Transcribe the whole listing below without changing a word, but leave out every image.

━━ Information supplied ━━

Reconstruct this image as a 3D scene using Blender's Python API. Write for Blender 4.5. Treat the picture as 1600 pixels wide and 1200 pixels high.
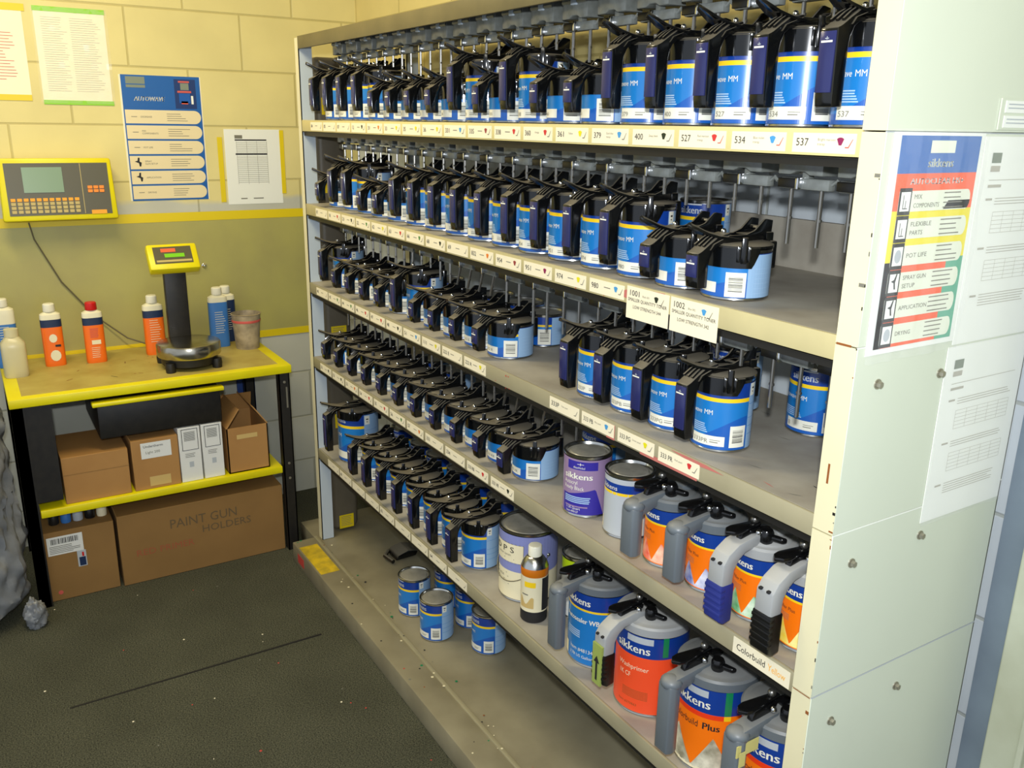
import bpy, bmesh, math, random
from mathutils import Vector, Matrix
random.seed(7)
for o in list(bpy.data.objects): bpy.data.objects.remove(o)
SC = bpy.context.scene
COL = SC.collection
PI = math.pi
def rad(a): return a*PI/180

# ------------------------------------------------------------------ camera
cam_d = bpy.data.cameras.new('camera'); cam = bpy.data.objects.new('camera', cam_d); COL.objects.link(cam)
cam_d.sensor_fit = 'HORIZONTAL'; cam_d.sensor_width = 36.0; cam_d.lens = 36.0*1365.27/1600.0
cam_d.clip_start = 0.02
RX = Vector((0.52696, 0.84973, 0.01646)); UP = Vector((-0.25073, 0.13692, 0.95833)); FW = Vector((-0.81207, 0.50912, -0.28520))
m = Matrix(((RX.x, UP.x, -FW.x), (RX.y, UP.y, -FW.y), (RX.z, UP.z, -FW.z))).to_4x4()
m.translation = Vector((2.9689, -1.0006, 1.6056)); cam.matrix_world = m
SC.camera = cam

# ------------------------------------------------------------------ colour management, world, lights
vs = SC.view_settings; vs.view_transform = 'Standard'; vs.look = 'None'; vs.gamma = 1.0; vs.exposure = 0.18
w = bpy.data.worlds.new('world'); SC.world = w; w.use_nodes = True
bg = w.node_tree.nodes['Background']; bg.inputs[0].default_value = (0.80, 0.88, 1.0, 1); bg.inputs[1].default_value = 0.80
def area(name, loc, target, sx, sy, power, col):
    l = bpy.data.lights.new(name, 'AREA'); l.shape = 'RECTANGLE'; l.size = sx; l.size_y = sy; l.energy = power; l.color = col
    o = bpy.data.objects.new(name, l); COL.objects.link(o); o.location = loc
    o.rotation_euler = (Vector(target)-Vector(loc)).to_track_quat('-Z', 'Y').to_euler()
    return o
area('ceiling_tube_light', (0.55, -0.85, 2.52), (0.25, -0.5, 0.6), 1.2, 0.16, 23, (1.0, 0.86, 0.54))
area('ceiling_tube_light', (2.75, -1.15, 2.52), (1.6, 0.0, 1.0), 1.2, 0.16, 4, (1.0, 0.96, 0.84))
area('camera_flash_light', (2.99, -1.02, 1.72), (1.2, 0.1, 1.15), 0.06, 0.04, 25, (0.92, 0.96, 1.0))

# ------------------------------------------------------------------ materials
def lin(c): c /= 255.0; return c/12.92 if c <= 0.04045 else ((c+0.055)/1.055)**2.4
MATS = {}
def mat(name, rgb, rough=0.5, metal=0.0, noise=None, bump=0.0, scale=20, spec=0.5, dust=None, coat=0.0):
    """noise = (rgb2, factor); dust = (rgb, amount) settled on upward faces"""
    if name in MATS: return MATS[name]
    m = bpy.data.materials.new(name); m.use_nodes = True; nt = m.node_tree; N = nt.nodes; L = nt.links
    b = N['Principled BSDF']; col = tuple(lin(v) for v in rgb)+(1,)
    b.inputs['Base Color'].default_value = col; b.inputs['Roughness'].default_value = rough
    b.inputs['Metallic'].default_value = metal; b.inputs['Specular IOR Level'].default_value = spec
    if coat: b.inputs['Coat Weight'].default_value = coat; b.inputs['Coat Roughness'].default_value = 0.08
    src = None
    if noise or bump:
        tc = N.new('ShaderNodeTexCoord'); nz = N.new('ShaderNodeTexNoise'); nz.inputs['Scale'].default_value = scale
        nz.inputs['Detail'].default_value = 6; L.new(tc.outputs['Object'], nz.inputs['Vector'])
        if noise:
            r = N.new('ShaderNodeMapRange'); r.inputs[1].default_value = 0.35; r.inputs[2].default_value = 0.7
            r.inputs[3].default_value = 0; r.inputs[4].default_value = noise[1]; L.new(nz.outputs[0], r.inputs[0])
            mx = N.new('ShaderNodeMix'); mx.data_type = 'RGBA'; mx.inputs[6].default_value = col
            mx.inputs[7].default_value = tuple(lin(v) for v in noise[0])+(1,)
            L.new(r.outputs[0], mx.inputs[0]); L.new(mx.outputs[2], b.inputs['Base Color']); src = mx.outputs[2]
        if bump:
            bp = N.new('ShaderNodeBump'); bp.inputs['Strength'].default_value = bump; bp.inputs['Distance'].default_value = 0.004
            L.new(nz.outputs[0], bp.inputs['Height']); L.new(bp.outputs[0], b.inputs['Normal'])
    if dust:
        g = N.new('ShaderNodeNewGeometry'); s = N.new('ShaderNodeSeparateXYZ'); L.new(g.outputs['Normal'], s.inputs[0])
        r = N.new('ShaderNodeMapRange'); r.inputs[1].default_value = 0.35; r.inputs[2].default_value = 0.95
        r.inputs[4].default_value = dust[1]; L.new(s.outputs[2], r.inputs[0])
        mx = N.new('ShaderNodeMix'); mx.data_type = 'RGBA'; mx.inputs[6].default_value = col
        if src: L.new(src, mx.inputs[6])
        mx.inputs[7].default_value = tuple(lin(v) for v in dust[0])+(1,)
        L.new(r.outputs[0], mx.inputs[0]); L.new(mx.outputs[2], b.inputs['Base Color'])
        r2 = N.new('ShaderNodeMapRange'); r2.inputs[3].default_value = rough; r2.inputs[4].default_value = 0.8
        L.new(r.outputs[0], r2.inputs[0]); L.new(r2.outputs[0], b.inputs['Roughness'])
    MATS[name] = m; return m
def see_through(name, rgb, alpha, rough):
    m = bpy.data.materials.new(name); m.use_nodes = True; b = m.node_tree.nodes['Principled BSDF']
    b.inputs['Base Color'].default_value = tuple(lin(v) for v in rgb)+(1,); b.inputs['Alpha'].default_value = alpha
    b.inputs['Roughness'].default_value = rough; MATS[name] = m; return m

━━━

■ **Finished answer**:
Reconstruct this image as a 3D scene using Blender's Python API. Write for Blender 4.5. Treat the picture as 1600 pixels wide and 1200 pixels high.
import bpy, bmesh, math, random
from mathutils import Vector, Matrix
random.seed(7)
for o in list(bpy.data.objects): bpy.data.objects.remove(o)
SC = bpy.context.scene
COL = SC.collection
PI = math.pi
def rad(a): return a*PI/180

# ------------------------------------------------------------------ camera
cam_d = bpy.data.cameras.new('camera'); cam = bpy.data.objects.new('camera', cam_d); COL.objects.link(cam)
cam_d.sensor_fit = 'HORIZONTAL'; cam_d.sensor_width = 36.0; cam_d.lens = 36.0*1365.27/1600.0
cam_d.clip_start = 0.02
RX = Vector((0.52696, 0.84973, 0.01646)); UP = Vector((-0.25073, 0.13692, 0.95833)); FW = Vector((-0.81207, 0.50912, -0.28520))
m = Matrix(((RX.x, UP.x, -FW.x), (RX.y, UP.y, -FW.y), (RX.z, UP.z, -FW.z))).to_4x4()
m.translation = Vector((2.9689, -1.0006, 1.6056)); cam.matrix_world = m
SC.camera = cam

# ------------------------------------------------------------------ colour management, world, lights
vs = SC.view_settings; vs.view_transform = 'Standard'; vs.look = 'None'; vs.gamma = 1.0; vs.exposure = 0.18
w = bpy.data.worlds.new('world'); SC.world = w; w.use_nodes = True
bg = w.node_tree.nodes['Background']; bg.inputs[0].default_value = (0.80, 0.88, 1.0, 1); bg.inputs[1].default_value = 0.80
def area(name, loc, target, sx, sy, power, col):
    l = bpy.data.lights.new(name, 'AREA'); l.shape = 'RECTANGLE'; l.size = sx; l.size_y = sy; l.energy = power; l.color = col
    o = bpy.data.objects.new(name, l); COL.objects.link(o); o.location = loc
    o.rotation_euler = (Vector(target)-Vector(loc)).to_track_quat('-Z', 'Y').to_euler()
    return o
area('ceiling_tube_light', (0.55, -0.85, 2.52), (0.25, -0.5, 0.6), 1.2, 0.16, 23, (1.0, 0.86, 0.54))
area('ceiling_tube_light', (2.75, -1.15, 2.52), (1.6, 0.0, 1.0), 1.2, 0.16, 4, (1.0, 0.96, 0.84))
area('camera_flash_light', (2.99, -1.02, 1.72), (1.2, 0.1, 1.15), 0.06, 0.04, 25, (0.92, 0.96, 1.0))

# ------------------------------------------------------------------ materials
def lin(c): c /= 255.0; return c/12.92 if c <= 0.04045 else ((c+0.055)/1.055)**2.4
MATS = {}
def mat(name, rgb, rough=0.5, metal=0.0, noise=None, bump=0.0, scale=20, spec=0.5, dust=None, coat=0.0):
    """noise = (rgb2, factor); dust = (rgb, amount) settled on upward faces"""
    if name in MATS: return MATS[name]
    m = bpy.data.materials.new(name); m.use_nodes = True; nt = m.node_tree; N = nt.nodes; L = nt.links
    b = N['Principled BSDF']; col = tuple(lin(v) for v in rgb)+(1,)
    b.inputs['Base Color'].default_value = col; b.inputs['Roughness'].default_value = rough
    b.inputs['Metallic'].default_value = metal; b.inputs['Specular IOR Level'].default_value = spec
    if coat: b.inputs['Coat Weight'].default_value = coat; b.inputs['Coat Roughness'].default_value = 0.08
    src = None
    if noise or bump:
        tc = N.new('ShaderNodeTexCoord'); nz = N.new('ShaderNodeTexNoise'); nz.inputs['Scale'].default_value = scale
        nz.inputs['Detail'].default_value = 6; L.new(tc.outputs['Object'], nz.inputs['Vector'])
        if noise:
            r = N.new('ShaderNodeMapRange'); r.inputs[1].default_value = 0.35; r.inputs[2].default_value = 0.7
            r.inputs[3].default_value = 0; r.inputs[4].default_value = noise[1]; L.new(nz.outputs[0], r.inputs[0])
            mx = N.new('ShaderNodeMix'); mx.data_type = 'RGBA'; mx.inputs[6].default_value = col
            mx.inputs[7].default_value = tuple(lin(v) for v in noise[0])+(1,)
            L.new(r.outputs[0], mx.inputs[0]); L.new(mx.outputs[2], b.inputs['Base Color']); src = mx.outputs[2]
        if bump:
            bp = N.new('ShaderNodeBump'); bp.inputs['Strength'].default_value = bump; bp.inputs['Distance'].default_value = 0.004
            L.new(nz.outputs[0], bp.inputs['Height']); L.new(bp.outputs[0], b.inputs['Normal'])
    if dust:
        g = N.new('ShaderNodeNewGeometry'); s = N.new('ShaderNodeSeparateXYZ'); L.new(g.outputs['Normal'], s.inputs[0])
        r = N.new('ShaderNodeMapRange'); r.inputs[1].default_value = 0.35; r.inputs[2].default_value = 0.95
        r.inputs[4].default_value = dust[1]; L.new(s.outputs[2], r.inputs[0])
        mx = N.new('ShaderNodeMix'); mx.data_type = 'RGBA'; mx.inputs[6].default_value = col
        if src: L.new(src, mx.inputs[6])
        mx.inputs[7].default_value = tuple(lin(v) for v in dust[0])+(1,)
        L.new(r.outputs[0], mx.inputs[0]); L.new(mx.outputs[2], b.inputs['Base Color'])
        r2 = N.new('ShaderNodeMapRange'); r2.inputs[3].default_value = rough; r2.inputs[4].default_value = 0.8
        L.new(r.outputs[0], r2.inputs[0]); L.new(r2.outputs[0], b.inputs['Roughness'])
    MATS[name] = m; return m
def see_through(name, rgb, alpha, rough):
    m = bpy.data.materials.new(name); m.use_nodes = True; b = m.node_tree.nodes['Principled BSDF']
    b.inputs['Base Color'].default_value = tuple(lin(v) for v in rgb)+(1,); b.inputs['Alpha'].default_value = alpha
    b.inputs['Roughness'].default_value = rough; MATS[name] = m; return m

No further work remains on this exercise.